Make an exact copy of the lines, leaving the pictures out.

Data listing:
-- BEGIN --
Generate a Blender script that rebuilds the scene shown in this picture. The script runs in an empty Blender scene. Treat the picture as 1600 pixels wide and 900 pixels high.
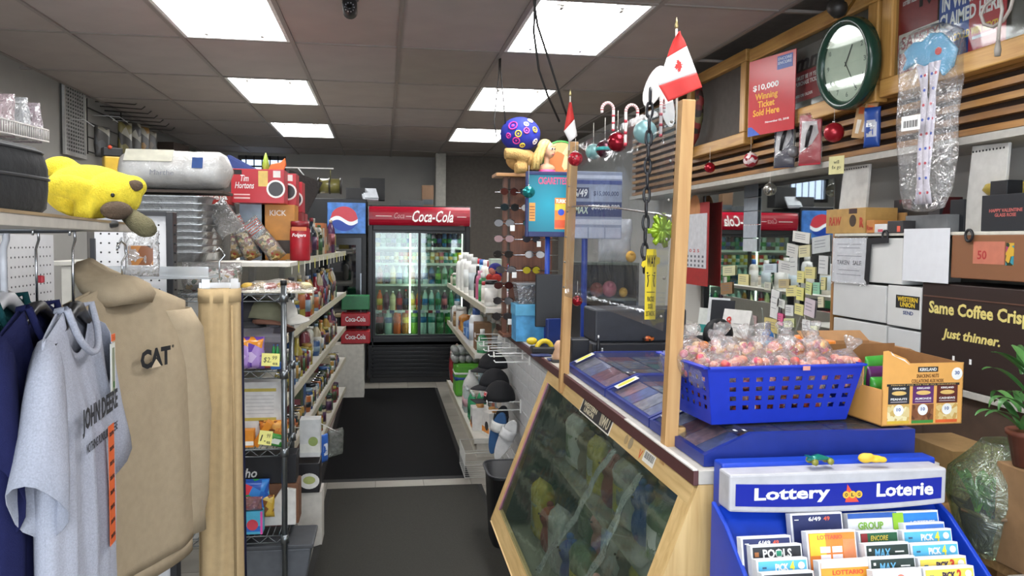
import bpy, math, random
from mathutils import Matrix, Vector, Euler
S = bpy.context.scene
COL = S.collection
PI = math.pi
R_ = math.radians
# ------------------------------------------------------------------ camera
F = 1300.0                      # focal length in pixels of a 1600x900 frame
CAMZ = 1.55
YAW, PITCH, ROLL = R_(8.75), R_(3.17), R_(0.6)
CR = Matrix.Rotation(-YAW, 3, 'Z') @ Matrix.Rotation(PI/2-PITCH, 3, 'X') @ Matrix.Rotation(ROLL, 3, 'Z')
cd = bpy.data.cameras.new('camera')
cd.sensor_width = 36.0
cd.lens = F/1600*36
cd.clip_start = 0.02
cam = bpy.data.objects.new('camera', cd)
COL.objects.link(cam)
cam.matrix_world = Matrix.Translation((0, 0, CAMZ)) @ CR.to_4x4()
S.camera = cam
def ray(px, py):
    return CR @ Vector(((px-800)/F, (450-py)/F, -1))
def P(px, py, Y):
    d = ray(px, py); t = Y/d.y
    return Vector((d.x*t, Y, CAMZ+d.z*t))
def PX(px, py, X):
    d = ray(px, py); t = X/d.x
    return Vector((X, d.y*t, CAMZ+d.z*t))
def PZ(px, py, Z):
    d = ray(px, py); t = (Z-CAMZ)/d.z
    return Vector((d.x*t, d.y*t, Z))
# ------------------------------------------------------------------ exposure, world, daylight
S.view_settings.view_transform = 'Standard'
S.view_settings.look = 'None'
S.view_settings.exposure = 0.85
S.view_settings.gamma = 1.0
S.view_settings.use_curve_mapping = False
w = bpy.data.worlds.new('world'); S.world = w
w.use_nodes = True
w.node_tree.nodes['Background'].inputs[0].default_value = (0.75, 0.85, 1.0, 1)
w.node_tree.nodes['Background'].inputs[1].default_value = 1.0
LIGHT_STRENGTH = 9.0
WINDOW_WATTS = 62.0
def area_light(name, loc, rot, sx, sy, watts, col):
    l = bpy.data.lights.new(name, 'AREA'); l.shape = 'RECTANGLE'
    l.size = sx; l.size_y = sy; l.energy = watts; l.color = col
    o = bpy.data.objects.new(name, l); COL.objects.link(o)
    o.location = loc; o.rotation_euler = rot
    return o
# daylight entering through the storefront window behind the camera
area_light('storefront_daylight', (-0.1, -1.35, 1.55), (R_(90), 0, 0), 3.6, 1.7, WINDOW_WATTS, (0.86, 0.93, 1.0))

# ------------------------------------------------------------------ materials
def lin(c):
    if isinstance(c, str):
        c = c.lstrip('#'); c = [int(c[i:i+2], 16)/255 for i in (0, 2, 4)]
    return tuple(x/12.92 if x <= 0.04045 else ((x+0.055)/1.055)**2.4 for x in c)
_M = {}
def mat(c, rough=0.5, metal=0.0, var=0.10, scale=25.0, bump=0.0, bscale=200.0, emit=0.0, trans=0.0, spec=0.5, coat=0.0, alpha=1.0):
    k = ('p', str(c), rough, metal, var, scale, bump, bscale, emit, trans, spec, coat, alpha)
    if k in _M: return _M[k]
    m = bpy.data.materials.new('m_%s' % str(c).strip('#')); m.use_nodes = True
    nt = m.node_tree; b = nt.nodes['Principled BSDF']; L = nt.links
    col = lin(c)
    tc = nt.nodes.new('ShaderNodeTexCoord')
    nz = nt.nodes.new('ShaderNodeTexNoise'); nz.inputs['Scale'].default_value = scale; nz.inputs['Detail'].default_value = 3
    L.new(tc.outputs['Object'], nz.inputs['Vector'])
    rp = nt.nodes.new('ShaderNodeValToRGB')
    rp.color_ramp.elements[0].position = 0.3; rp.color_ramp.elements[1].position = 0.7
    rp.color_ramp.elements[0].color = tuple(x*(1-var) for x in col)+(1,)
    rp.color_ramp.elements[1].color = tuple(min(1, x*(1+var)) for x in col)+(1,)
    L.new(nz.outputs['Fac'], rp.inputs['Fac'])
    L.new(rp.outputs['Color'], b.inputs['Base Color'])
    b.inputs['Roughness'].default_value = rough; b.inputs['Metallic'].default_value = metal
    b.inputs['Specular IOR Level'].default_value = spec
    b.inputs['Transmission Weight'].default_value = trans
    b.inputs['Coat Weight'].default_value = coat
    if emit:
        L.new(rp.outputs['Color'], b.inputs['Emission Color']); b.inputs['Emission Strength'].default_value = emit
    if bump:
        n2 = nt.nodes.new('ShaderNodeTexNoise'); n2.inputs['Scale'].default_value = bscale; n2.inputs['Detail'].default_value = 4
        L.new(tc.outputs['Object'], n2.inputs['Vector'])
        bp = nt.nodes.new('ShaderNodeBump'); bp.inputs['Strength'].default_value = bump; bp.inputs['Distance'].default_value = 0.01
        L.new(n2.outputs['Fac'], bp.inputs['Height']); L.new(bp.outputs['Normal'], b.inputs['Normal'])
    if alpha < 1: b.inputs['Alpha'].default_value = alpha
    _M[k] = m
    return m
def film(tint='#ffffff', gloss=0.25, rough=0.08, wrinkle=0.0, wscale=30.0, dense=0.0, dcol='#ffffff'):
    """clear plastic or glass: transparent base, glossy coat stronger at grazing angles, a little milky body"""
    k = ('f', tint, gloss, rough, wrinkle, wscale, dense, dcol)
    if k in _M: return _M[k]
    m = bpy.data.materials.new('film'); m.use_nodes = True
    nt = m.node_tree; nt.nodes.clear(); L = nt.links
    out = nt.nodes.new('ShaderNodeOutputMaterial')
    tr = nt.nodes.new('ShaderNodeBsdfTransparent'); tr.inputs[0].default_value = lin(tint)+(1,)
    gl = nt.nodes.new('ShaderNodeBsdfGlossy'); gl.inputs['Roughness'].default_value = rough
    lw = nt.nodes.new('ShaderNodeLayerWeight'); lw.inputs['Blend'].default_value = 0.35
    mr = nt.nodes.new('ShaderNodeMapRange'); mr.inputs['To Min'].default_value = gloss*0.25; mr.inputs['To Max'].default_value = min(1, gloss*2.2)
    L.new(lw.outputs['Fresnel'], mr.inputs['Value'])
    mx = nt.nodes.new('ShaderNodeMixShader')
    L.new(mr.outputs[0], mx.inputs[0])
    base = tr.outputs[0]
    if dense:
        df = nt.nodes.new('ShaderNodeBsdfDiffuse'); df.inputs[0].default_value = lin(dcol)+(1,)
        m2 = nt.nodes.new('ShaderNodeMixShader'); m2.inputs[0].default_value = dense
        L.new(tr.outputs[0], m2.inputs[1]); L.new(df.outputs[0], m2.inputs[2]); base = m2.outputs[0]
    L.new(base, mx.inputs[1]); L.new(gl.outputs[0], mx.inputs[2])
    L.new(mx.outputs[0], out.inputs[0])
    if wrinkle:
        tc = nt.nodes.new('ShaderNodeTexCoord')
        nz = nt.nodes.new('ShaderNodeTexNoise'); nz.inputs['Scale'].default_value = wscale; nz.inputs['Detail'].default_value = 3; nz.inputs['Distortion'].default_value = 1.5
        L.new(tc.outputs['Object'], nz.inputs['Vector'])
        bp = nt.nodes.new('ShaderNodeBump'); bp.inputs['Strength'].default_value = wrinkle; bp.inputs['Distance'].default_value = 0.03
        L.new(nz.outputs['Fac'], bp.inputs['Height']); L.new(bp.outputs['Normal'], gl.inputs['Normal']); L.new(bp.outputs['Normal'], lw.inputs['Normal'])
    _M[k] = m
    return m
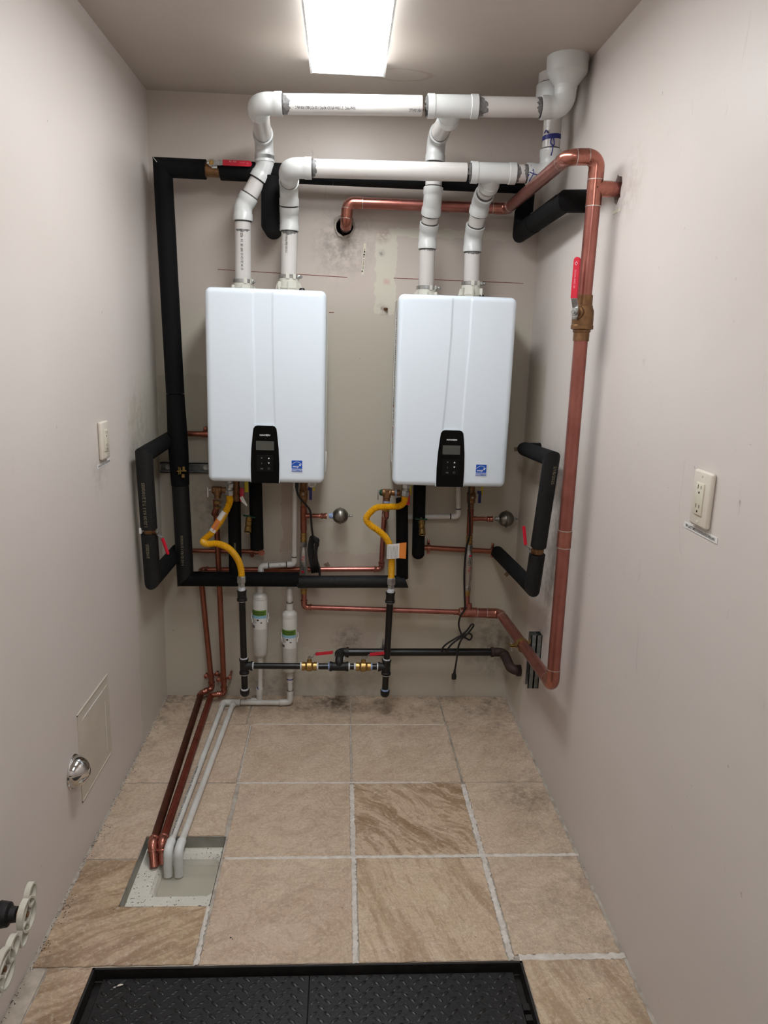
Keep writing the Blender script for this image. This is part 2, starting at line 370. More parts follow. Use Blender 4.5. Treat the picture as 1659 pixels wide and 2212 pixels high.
-- END --
# Solved exercise
Generate a Blender script that rebuilds the scene shown in this picture. The script runs in an empty Blender scene. Treat the picture as 1600 pixels wide and 900 pixels high.
import bpy, math, random
from mathutils import Matrix, Vector, Euler
S = bpy.context.scene
COL = S.collection
PI = math.pi
R_ = math.radians
# ------------------------------------------------------------------ camera
F = 1300.0                      # focal length in pixels of a 1600x900 frame
CAMZ = 1.55
YAW, PITCH, ROLL = R_(8.75), R_(3.17), R_(0.6)
CR = Matrix.Rotation(-YAW, 3, 'Z') @ Matrix.Rotation(PI/2-PITCH, 3, 'X') @ Matrix.Rotation(ROLL, 3, 'Z')
cd = bpy.data.cameras.new('camera')
cd.sensor_width = 36.0
cd.lens = F/1600*36
cd.clip_start = 0.02
cam = bpy.data.objects.new('camera', cd)
COL.objects.link(cam)
cam.matrix_world = Matrix.Translation((0, 0, CAMZ)) @ CR.to_4x4()
S.camera = cam
def ray(px, py):
    return CR @ Vector(((px-800)/F, (450-py)/F, -1))
def P(px, py, Y):
    d = ray(px, py); t = Y/d.y
    return Vector((d.x*t, Y, CAMZ+d.z*t))
def PX(px, py, X):
    d = ray(px, py); t = X/d.x
    return Vector((X, d.y*t, CAMZ+d.z*t))
def PZ(px, py, Z):
    d = ray(px, py); t = (Z-CAMZ)/d.z
    return Vector((d.x*t, d.y*t, Z))
# ------------------------------------------------------------------ exposure, world, daylight
S.view_settings.view_transform = 'Standard'
S.view_settings.look = 'None'
S.view_settings.exposure = 0.85
S.view_settings.gamma = 1.0
S.view_settings.use_curve_mapping = False
w = bpy.data.worlds.new('world'); S.world = w
w.use_nodes = True
w.node_tree.nodes['Background'].inputs[0].default_value = (0.75, 0.85, 1.0, 1)
w.node_tree.nodes['Background'].inputs[1].default_value = 1.0
LIGHT_STRENGTH = 9.0
WINDOW_WATTS = 62.0
def area_light(name, loc, rot, sx, sy, watts, col):
    l = bpy.data.lights.new(name, 'AREA'); l.shape = 'RECTANGLE'
    l.size = sx; l.size_y = sy; l.energy = watts; l.color = col
    o = bpy.data.objects.new(name, l); COL.objects.link(o)
    o.location = loc; o.rotation_euler = rot
    return o
# daylight entering through the storefront window behind the camera
area_light('storefront_daylight', (-0.1, -1.35, 1.55), (R_(90), 0, 0), 3.6, 1.7, WINDOW_WATTS, (0.86, 0.93, 1.0))

# ------------------------------------------------------------------ materials
def lin(c):
    if isinstance(c, str):
        c = c.lstrip('#'); c = [int(c[i:i+2], 16)/255 for i in (0, 2, 4)]
    return tuple(x/12.92 if x <= 0.04045 else ((x+0.055)/1.055)**2.4 for x in c)
_M = {}
def mat(c, rough=0.5, metal=0.0, var=0.10, scale=25.0, bump=0.0, bscale=200.0, emit=0.0, trans=0.0, spec=0.5, coat=0.0, alpha=1.0):
    k = ('p', str(c), rough, metal, var, scale, bump, bscale, emit, trans, spec, coat, alpha)
    if k in _M: return _M[k]
    m = bpy.data.materials.new('m_%s' % str(c).strip('#')); m.use_nodes = True
    nt = m.node_tree; b = nt.nodes['Principled BSDF']; L = nt.links
    col = lin(c)
    tc = nt.nodes.new('ShaderNodeTexCoord')
    nz = nt.nodes.new('ShaderNodeTexNoise'); nz.inputs['Scale'].default_value = scale; nz.inputs['Detail'].default_value = 3
    L.new(tc.outputs['Object'], nz.inputs['Vector'])
    rp = nt.nodes.new('ShaderNodeValToRGB')
    rp.color_ramp.elements[0].position = 0.3; rp.color_ramp.elements[1].position = 0.7
    rp.color_ramp.elements[0].color = tuple(x*(1-var) for x in col)+(1,)
    rp.color_ramp.elements[1].color = tuple(min(1, x*(1+var)) for x in col)+(1,)
    L.new(nz.outputs['Fac'], rp.inputs['Fac'])
    L.new(rp.outputs['Color'], b.inputs['Base Color'])
    b.inputs['Roughness'].default_value = rough; b.inputs['Metallic'].default_value = metal
    b.inputs['Specular IOR Level'].default_value = spec
    b.inputs['Transmission Weight'].default_value = trans
    b.inputs['Coat Weight'].default_value = coat
    if emit:
        L.new(rp.outputs['Color'], b.inputs['Emission Color']); b.inputs['Emission Strength'].default_value = emit
    if bump:
        n2 = nt.nodes.new('ShaderNodeTexNoise'); n2.inputs['Scale'].default_value = bscale; n2.inputs['Detail'].default_value = 4
        L.new(tc.outputs['Object'], n2.inputs['Vector'])
        bp = nt.nodes.new('ShaderNodeBump'); bp.inputs['Strength'].default_value = bump; bp.inputs['Distance'].default_value = 0.01
        L.new(n2.outputs['Fac'], bp.inputs['Height']); L.new(bp.outputs['Normal'], b.inputs['Normal'])
    if alpha < 1: b.inputs['Alpha'].default_value = alpha
    _M[k] = m
    return m
def film(tint='#ffffff', gloss=0.25, rough=0.08, wrinkle=0.0, wscale=30.0, dense=0.0, dcol='#ffffff'):
    """clear plastic or glass: transparent base, glossy coat stronger at grazing angles, a little milky body"""
    k = ('f', tint, gloss, rough, wrinkle, wscale, dense, dcol)
    if k in _M: return _M[k]
    m = bpy.data.materials.new('film'); m.use_nodes = True
    nt = m.node_tree; nt.nodes.clear(); L = nt.links
    out = nt.nodes.new('ShaderNodeOutputMaterial')
    tr = nt.nodes.new('ShaderNodeBsdfTransparent'); tr.inputs[0].default_value = lin(tint)+(1,)
    gl = nt.nodes.new('ShaderNodeBsdfGlossy'); gl.inputs['Roughness'].default_value = rough
    lw = nt.nodes.new('ShaderNodeLayerWeight'); lw.inputs['Blend'].default_value = 0.35
    mr = nt.nodes.new('ShaderNodeMapRange'); mr.inputs['To Min'].default_value = gloss*0.25; mr.inputs['To Max'].default_value = min(1, gloss*2.2)
    L.new(lw.outputs['Fresnel'], mr.inputs['Value'])
    mx = nt.nodes.new('ShaderNodeMixShader')
    L.new(mr.outputs[0], mx.inputs[0])
    base = tr.outputs[0]
    if dense:
        df = nt.nodes.new('ShaderNodeBsdfDiffuse'); df.inputs[0].default_value = lin(dcol)+(1,)
        m2 = nt.nodes.new('ShaderNodeMixShader'); m2.inputs[0].default_value = dense
        L.new(tr.outputs[0], m2.inputs[1]); L.new(df.outputs[0], m2.inputs[2]); base = m2.outputs[0]
    L.new(base, mx.inputs[1]); L.new(gl.outputs[0], mx.inputs[2])
    L.new(mx.outputs[0], out.inputs[0])
    if wrinkle:
        tc = nt.nodes.new('ShaderNodeTexCoord')
        nz = nt.nodes.new('ShaderNodeTexNoise'); nz.inputs['Scale'].default_value = wscale; nz.inputs['Detail'].default_value = 3; nz.inputs['Distortion'].default_value = 1.5
        L.new(tc.outputs['Object'], nz.inputs['Vector'])
        bp = nt.nodes.new('ShaderNodeBump'); bp.inputs['Strength'].default_value = wrinkle; bp.inputs['Distance'].default_value = 0.03
        L.new(nz.outputs['Fac'], bp.inputs['Height']); L.new(bp.outputs['Normal'], gl.inputs['Normal']); L.new(bp.outputs['Normal'], lw.inputs['Normal'])
    _M[k] = m
    return m
Keep writing the Blender script for this image. This is part 2, starting at line 370. More parts follow. Use Blender 4.5. Treat the picture as 1659 pixels wide and 2212 pixels high.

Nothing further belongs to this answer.